— Start of SUPPLIED MATERIAL —
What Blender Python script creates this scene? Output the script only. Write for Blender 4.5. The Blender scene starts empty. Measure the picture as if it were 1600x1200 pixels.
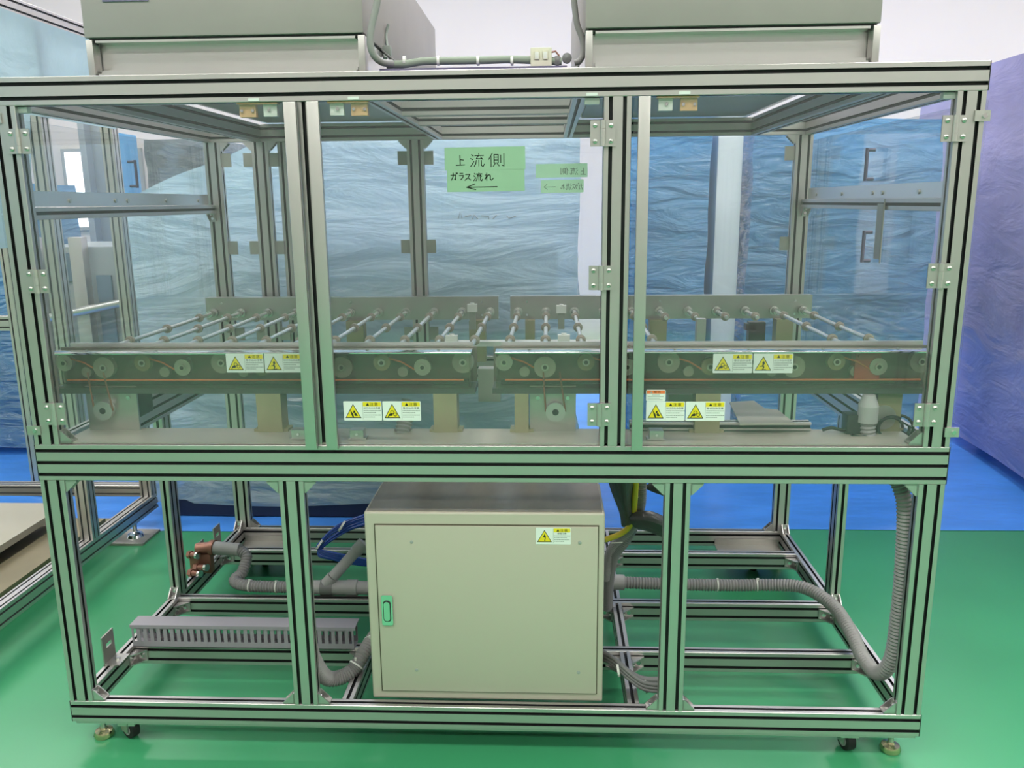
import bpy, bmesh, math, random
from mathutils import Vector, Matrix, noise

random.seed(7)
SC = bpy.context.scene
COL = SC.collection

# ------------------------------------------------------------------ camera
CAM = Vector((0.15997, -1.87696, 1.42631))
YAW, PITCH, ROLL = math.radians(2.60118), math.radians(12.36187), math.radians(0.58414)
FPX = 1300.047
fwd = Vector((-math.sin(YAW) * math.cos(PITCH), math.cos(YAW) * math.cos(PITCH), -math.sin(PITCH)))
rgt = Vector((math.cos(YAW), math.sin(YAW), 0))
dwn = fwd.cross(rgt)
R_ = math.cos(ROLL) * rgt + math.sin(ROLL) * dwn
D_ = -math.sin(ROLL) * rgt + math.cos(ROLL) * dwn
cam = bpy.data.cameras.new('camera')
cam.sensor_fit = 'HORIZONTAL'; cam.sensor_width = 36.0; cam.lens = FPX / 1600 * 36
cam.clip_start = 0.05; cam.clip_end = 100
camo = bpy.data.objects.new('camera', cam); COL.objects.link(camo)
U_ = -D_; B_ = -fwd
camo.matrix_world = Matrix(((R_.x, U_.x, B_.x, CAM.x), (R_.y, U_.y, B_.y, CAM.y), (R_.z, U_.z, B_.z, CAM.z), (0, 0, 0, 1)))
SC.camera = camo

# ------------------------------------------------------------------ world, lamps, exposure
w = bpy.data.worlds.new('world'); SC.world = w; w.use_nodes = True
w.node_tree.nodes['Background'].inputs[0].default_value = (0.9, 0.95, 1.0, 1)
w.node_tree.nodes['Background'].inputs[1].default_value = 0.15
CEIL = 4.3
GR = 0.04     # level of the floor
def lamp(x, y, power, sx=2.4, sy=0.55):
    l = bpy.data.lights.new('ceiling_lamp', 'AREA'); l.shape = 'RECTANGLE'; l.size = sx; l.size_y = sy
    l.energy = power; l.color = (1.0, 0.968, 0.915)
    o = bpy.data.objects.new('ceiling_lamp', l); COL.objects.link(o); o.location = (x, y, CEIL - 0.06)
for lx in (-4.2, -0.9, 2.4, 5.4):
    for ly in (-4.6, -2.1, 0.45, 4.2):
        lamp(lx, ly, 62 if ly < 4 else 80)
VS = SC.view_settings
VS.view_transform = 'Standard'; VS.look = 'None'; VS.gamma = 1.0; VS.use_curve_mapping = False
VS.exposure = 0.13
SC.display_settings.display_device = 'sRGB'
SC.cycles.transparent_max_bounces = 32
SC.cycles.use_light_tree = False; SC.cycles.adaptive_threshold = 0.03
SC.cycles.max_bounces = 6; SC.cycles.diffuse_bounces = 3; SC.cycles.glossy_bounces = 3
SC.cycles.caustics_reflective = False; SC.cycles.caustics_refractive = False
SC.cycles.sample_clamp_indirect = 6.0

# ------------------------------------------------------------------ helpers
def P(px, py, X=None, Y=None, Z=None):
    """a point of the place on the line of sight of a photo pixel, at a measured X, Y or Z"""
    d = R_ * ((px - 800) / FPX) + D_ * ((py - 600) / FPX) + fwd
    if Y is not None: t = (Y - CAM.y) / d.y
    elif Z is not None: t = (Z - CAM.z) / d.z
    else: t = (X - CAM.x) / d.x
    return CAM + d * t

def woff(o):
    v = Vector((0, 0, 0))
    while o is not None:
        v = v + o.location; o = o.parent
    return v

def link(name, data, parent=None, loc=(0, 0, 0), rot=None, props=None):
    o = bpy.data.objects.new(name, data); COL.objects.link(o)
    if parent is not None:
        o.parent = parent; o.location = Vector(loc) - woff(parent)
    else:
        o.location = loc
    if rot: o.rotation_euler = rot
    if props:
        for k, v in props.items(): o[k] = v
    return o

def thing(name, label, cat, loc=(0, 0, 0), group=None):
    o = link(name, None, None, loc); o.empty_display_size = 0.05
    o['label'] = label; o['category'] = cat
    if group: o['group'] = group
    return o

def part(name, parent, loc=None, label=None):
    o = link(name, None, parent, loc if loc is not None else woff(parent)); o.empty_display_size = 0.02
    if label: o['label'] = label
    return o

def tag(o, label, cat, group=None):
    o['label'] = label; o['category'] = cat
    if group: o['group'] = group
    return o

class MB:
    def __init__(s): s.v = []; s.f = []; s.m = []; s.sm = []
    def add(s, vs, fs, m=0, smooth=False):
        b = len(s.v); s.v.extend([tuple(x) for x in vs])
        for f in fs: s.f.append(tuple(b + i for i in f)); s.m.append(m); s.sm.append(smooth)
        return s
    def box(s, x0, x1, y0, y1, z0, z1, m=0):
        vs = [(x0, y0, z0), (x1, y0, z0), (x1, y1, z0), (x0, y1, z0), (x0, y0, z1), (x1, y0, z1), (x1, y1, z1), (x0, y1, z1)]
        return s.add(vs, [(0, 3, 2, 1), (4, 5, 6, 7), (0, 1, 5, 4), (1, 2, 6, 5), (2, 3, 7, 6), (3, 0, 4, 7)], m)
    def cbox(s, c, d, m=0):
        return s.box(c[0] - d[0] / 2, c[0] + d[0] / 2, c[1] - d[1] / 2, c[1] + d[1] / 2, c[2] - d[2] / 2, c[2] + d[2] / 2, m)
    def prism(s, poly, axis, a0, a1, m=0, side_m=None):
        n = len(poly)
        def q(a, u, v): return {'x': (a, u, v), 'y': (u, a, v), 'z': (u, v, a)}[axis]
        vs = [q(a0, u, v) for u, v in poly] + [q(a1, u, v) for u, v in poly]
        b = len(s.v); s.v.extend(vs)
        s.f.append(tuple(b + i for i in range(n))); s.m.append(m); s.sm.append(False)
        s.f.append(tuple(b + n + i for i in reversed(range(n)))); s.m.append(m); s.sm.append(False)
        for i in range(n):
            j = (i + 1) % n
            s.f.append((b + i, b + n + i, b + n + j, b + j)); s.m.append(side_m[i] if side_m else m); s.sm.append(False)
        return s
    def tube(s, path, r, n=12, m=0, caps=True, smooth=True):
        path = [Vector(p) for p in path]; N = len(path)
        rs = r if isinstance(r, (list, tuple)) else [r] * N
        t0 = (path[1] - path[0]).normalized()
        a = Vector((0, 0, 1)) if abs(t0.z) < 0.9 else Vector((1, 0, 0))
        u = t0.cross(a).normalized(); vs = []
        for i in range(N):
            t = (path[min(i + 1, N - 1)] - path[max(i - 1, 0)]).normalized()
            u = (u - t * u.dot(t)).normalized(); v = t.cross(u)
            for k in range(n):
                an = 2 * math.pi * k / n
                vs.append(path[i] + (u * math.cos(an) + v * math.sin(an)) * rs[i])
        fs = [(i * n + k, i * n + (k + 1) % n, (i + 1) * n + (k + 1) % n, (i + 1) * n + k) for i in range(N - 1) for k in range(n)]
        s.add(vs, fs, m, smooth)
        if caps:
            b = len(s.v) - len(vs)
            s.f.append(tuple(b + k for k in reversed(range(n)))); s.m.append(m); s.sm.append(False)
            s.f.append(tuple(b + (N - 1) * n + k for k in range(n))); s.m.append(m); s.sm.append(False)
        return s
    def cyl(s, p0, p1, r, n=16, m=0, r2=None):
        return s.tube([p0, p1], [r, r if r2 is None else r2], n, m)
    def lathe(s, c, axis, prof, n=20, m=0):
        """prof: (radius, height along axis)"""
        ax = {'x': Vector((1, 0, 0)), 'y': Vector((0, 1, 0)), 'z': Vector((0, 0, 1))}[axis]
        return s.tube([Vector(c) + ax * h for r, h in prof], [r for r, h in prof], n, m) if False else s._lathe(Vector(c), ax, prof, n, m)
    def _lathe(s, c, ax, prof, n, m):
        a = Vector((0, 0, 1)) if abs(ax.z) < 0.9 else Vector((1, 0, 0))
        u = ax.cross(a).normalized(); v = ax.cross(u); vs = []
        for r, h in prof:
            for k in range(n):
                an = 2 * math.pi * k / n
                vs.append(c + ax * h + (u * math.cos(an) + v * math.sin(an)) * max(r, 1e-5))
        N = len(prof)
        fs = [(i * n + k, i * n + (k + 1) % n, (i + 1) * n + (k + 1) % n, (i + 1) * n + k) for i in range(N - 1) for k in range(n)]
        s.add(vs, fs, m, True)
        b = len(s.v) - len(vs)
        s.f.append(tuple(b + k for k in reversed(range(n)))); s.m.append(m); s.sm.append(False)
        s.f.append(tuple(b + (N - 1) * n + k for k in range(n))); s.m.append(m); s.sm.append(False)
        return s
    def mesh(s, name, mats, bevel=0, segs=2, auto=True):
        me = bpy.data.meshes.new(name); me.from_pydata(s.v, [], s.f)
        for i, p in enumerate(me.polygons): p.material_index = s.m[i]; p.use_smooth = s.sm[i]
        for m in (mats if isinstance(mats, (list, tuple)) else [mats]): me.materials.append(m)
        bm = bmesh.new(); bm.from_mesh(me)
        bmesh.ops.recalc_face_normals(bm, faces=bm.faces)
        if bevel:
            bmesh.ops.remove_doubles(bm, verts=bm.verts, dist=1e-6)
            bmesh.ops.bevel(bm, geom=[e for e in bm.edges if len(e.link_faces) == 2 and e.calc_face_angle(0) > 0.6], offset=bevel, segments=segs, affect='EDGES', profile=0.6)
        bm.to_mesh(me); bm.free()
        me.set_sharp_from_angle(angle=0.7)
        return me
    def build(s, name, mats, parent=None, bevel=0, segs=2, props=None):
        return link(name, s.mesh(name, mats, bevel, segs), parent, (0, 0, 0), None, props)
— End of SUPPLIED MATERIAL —
— Start of SUPPLIED MATERIAL —
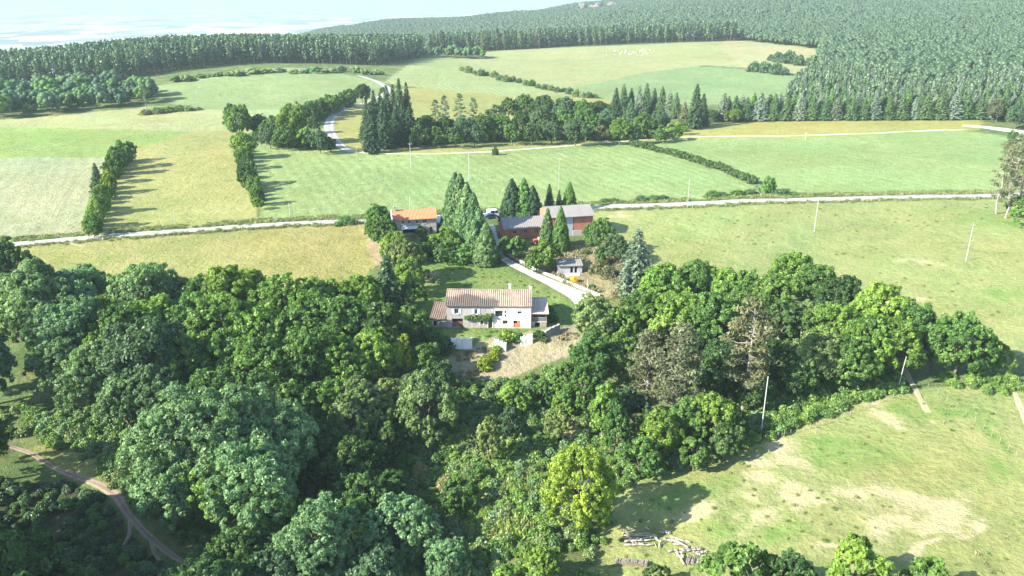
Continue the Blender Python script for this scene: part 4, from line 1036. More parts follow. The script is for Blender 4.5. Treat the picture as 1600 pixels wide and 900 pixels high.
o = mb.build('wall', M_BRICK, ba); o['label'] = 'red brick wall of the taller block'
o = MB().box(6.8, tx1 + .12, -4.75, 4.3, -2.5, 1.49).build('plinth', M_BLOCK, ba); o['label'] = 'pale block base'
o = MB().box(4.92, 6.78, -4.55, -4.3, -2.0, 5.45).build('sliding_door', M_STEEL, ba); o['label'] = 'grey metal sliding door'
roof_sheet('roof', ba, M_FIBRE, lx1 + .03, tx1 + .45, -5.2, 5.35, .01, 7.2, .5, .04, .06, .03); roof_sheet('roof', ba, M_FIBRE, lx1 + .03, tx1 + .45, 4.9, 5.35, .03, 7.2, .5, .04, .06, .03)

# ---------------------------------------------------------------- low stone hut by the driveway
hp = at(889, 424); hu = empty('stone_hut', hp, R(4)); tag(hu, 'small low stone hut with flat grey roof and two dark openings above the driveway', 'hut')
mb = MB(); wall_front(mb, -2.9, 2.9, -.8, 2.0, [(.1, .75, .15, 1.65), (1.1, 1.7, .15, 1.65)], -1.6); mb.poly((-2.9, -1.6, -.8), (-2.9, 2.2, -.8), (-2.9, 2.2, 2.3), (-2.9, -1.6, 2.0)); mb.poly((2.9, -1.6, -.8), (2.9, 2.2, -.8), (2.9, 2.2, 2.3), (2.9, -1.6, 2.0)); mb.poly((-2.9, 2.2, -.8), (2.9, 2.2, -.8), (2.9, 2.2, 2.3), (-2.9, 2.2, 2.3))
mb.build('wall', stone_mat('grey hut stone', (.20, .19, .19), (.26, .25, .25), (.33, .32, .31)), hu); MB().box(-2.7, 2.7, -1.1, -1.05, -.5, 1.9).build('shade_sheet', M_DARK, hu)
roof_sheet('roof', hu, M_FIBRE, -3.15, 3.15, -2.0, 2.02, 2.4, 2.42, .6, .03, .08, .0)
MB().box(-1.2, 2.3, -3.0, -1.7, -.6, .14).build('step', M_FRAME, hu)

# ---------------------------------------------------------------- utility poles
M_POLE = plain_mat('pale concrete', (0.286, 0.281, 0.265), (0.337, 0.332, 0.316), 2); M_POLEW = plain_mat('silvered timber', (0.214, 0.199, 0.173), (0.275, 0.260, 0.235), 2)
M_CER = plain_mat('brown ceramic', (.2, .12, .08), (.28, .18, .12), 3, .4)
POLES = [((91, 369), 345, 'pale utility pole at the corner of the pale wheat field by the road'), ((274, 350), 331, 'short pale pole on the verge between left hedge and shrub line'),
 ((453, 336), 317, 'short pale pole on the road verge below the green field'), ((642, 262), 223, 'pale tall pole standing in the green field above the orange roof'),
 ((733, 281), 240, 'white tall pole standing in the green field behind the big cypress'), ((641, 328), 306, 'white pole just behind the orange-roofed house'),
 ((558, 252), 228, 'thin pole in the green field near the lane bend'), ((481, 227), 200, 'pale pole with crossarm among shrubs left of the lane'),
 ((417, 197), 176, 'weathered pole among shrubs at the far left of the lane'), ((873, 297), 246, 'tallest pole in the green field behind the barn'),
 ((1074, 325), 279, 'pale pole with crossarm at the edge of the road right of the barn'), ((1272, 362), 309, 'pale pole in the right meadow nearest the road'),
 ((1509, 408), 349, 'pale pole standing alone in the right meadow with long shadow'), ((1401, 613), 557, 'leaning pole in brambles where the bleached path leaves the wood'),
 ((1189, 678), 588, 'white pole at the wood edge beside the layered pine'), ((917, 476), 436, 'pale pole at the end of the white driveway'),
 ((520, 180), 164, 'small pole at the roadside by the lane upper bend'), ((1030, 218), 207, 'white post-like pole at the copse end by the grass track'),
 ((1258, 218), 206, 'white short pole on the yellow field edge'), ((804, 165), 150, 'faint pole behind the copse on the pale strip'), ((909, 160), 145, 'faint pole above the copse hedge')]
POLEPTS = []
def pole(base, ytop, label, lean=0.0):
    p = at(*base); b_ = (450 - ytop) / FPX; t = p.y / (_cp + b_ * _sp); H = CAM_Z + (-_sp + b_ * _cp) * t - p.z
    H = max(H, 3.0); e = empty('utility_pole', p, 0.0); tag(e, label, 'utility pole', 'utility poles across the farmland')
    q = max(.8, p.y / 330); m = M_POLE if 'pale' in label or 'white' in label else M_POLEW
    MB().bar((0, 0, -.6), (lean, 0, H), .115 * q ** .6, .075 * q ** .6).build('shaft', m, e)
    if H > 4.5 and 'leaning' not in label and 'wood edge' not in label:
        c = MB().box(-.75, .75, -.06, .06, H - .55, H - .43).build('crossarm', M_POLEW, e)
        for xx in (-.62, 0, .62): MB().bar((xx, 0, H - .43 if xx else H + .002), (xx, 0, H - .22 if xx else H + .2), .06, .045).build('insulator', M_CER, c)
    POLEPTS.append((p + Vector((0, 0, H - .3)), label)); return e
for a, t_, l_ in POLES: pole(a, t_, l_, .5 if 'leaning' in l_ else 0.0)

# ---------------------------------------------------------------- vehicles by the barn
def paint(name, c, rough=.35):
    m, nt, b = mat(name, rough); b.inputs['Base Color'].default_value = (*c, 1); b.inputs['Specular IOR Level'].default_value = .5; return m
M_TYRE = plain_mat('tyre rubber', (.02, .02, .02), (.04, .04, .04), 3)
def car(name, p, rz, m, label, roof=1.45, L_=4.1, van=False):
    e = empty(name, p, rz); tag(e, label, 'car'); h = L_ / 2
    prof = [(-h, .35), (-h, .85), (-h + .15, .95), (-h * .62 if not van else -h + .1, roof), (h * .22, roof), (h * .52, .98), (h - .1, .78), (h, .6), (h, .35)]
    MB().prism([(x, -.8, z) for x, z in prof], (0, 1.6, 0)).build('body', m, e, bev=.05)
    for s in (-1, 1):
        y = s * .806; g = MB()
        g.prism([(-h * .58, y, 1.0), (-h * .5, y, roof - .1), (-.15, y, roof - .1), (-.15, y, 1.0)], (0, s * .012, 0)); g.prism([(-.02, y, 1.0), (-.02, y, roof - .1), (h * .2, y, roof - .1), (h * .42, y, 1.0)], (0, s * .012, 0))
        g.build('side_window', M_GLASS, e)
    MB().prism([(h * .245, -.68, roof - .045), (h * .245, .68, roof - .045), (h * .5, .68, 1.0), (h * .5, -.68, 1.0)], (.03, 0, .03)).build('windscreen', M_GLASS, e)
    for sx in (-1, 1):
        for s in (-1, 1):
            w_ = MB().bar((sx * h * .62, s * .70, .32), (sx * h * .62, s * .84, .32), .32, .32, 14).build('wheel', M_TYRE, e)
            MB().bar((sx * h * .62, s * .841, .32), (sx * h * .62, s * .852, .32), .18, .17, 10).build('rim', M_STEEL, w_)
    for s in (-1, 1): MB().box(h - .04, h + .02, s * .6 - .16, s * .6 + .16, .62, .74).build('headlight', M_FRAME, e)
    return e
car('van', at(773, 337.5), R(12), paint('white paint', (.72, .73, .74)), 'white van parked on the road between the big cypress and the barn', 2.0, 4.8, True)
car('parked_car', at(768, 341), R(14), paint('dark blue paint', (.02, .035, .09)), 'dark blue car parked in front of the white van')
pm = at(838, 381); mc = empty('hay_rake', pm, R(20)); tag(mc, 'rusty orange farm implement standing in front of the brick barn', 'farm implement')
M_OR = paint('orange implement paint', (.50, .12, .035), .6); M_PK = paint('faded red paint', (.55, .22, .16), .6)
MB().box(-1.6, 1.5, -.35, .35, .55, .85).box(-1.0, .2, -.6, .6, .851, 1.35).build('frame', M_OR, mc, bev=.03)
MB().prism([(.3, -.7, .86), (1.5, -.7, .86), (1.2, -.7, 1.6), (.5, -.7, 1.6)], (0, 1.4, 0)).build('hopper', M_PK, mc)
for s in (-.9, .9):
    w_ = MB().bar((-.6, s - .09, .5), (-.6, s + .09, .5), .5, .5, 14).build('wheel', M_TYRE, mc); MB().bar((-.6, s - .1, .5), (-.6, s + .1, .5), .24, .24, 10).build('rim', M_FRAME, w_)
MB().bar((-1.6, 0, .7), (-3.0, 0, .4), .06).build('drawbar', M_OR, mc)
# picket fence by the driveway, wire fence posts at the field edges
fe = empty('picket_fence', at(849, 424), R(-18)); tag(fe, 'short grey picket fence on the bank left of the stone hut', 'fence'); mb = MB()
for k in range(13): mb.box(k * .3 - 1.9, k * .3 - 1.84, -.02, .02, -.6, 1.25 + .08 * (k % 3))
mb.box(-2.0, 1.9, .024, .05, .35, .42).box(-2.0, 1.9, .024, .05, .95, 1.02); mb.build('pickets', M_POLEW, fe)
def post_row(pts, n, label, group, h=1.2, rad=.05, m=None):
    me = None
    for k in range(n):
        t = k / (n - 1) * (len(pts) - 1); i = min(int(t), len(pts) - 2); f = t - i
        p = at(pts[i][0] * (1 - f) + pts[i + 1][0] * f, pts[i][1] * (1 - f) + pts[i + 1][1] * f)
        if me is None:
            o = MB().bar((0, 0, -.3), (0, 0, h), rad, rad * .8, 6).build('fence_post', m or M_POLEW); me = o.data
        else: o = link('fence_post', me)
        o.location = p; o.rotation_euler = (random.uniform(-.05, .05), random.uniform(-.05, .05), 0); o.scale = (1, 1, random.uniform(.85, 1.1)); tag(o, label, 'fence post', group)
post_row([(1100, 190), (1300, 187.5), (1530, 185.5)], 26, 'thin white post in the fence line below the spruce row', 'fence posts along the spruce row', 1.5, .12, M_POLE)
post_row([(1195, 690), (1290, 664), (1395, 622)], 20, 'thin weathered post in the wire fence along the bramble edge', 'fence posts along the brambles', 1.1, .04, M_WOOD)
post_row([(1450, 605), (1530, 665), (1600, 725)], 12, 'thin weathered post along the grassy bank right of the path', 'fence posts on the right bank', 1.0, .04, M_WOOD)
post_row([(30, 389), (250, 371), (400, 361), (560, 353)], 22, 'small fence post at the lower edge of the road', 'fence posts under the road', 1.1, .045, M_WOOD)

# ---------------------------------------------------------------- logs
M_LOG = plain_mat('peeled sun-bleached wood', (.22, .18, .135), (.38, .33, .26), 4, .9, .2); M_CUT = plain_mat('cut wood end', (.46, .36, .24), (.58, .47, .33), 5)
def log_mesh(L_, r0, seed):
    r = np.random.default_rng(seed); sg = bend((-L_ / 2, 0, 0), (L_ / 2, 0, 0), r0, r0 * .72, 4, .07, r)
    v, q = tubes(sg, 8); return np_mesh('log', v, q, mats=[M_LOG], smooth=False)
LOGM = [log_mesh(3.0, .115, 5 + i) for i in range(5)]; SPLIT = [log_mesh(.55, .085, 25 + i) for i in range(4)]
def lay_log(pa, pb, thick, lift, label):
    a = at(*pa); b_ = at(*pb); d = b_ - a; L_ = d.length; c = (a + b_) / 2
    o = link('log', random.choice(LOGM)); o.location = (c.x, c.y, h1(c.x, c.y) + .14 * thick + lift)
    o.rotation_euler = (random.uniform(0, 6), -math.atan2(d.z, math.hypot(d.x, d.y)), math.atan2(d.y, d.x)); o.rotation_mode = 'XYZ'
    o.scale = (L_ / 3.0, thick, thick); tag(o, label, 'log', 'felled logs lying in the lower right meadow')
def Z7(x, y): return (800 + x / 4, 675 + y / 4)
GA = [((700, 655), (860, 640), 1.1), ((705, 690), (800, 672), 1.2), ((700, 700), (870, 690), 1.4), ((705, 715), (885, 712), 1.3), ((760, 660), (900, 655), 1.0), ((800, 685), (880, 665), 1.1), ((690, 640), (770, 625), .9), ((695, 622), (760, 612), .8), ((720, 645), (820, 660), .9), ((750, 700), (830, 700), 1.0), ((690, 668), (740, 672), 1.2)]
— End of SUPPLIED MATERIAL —
**EXERCISE REQUIREMENTS:**
Look through the material above and print exactly the lines from the one containing "Continue the Blender" to the one containing "-.6, .14).build('step', M_FRAME, hu)", both included, and nothing more.

**FINISHED EXERCISE:**
Continue the Blender Python script for this scene: part 4, from line 1036. More parts follow. The script is for Blender 4.5. Treat the picture as 1600 pixels wide and 900 pixels high.
o = mb.build('wall', M_BRICK, ba); o['label'] = 'red brick wall of the taller block'
o = MB().box(6.8, tx1 + .12, -4.75, 4.3, -2.5, 1.49).build('plinth', M_BLOCK, ba); o['label'] = 'pale block base'
o = MB().box(4.92, 6.78, -4.55, -4.3, -2.0, 5.45).build('sliding_door', M_STEEL, ba); o['label'] = 'grey metal sliding door'
roof_sheet('roof', ba, M_FIBRE, lx1 + .03, tx1 + .45, -5.2, 5.35, .01, 7.2, .5, .04, .06, .03); roof_sheet('roof', ba, M_FIBRE, lx1 + .03, tx1 + .45, 4.9, 5.35, .03, 7.2, .5, .04, .06, .03)

# ---------------------------------------------------------------- low stone hut by the driveway
hp = at(889, 424); hu = empty('stone_hut', hp, R(4)); tag(hu, 'small low stone hut with flat grey roof and two dark openings above the driveway', 'hut')
mb = MB(); wall_front(mb, -2.9, 2.9, -.8, 2.0, [(.1, .75, .15, 1.65), (1.1, 1.7, .15, 1.65)], -1.6); mb.poly((-2.9, -1.6, -.8), (-2.9, 2.2, -.8), (-2.9, 2.2, 2.3), (-2.9, -1.6, 2.0)); mb.poly((2.9, -1.6, -.8), (2.9, 2.2, -.8), (2.9, 2.2, 2.3), (2.9, -1.6, 2.0)); mb.poly((-2.9, 2.2, -.8), (2.9, 2.2, -.8), (2.9, 2.2, 2.3), (-2.9, 2.2, 2.3))
mb.build('wall', stone_mat('grey hut stone', (.20, .19, .19), (.26, .25, .25), (.33, .32, .31)), hu); MB().box(-2.7, 2.7, -1.1, -1.05, -.5, 1.9).build('shade_sheet', M_DARK, hu)
roof_sheet('roof', hu, M_FIBRE, -3.15, 3.15, -2.0, 2.02, 2.4, 2.42, .6, .03, .08, .0)
MB().box(-1.2, 2.3, -3.0, -1.7, -.6, .14).build('step', M_FRAME, hu)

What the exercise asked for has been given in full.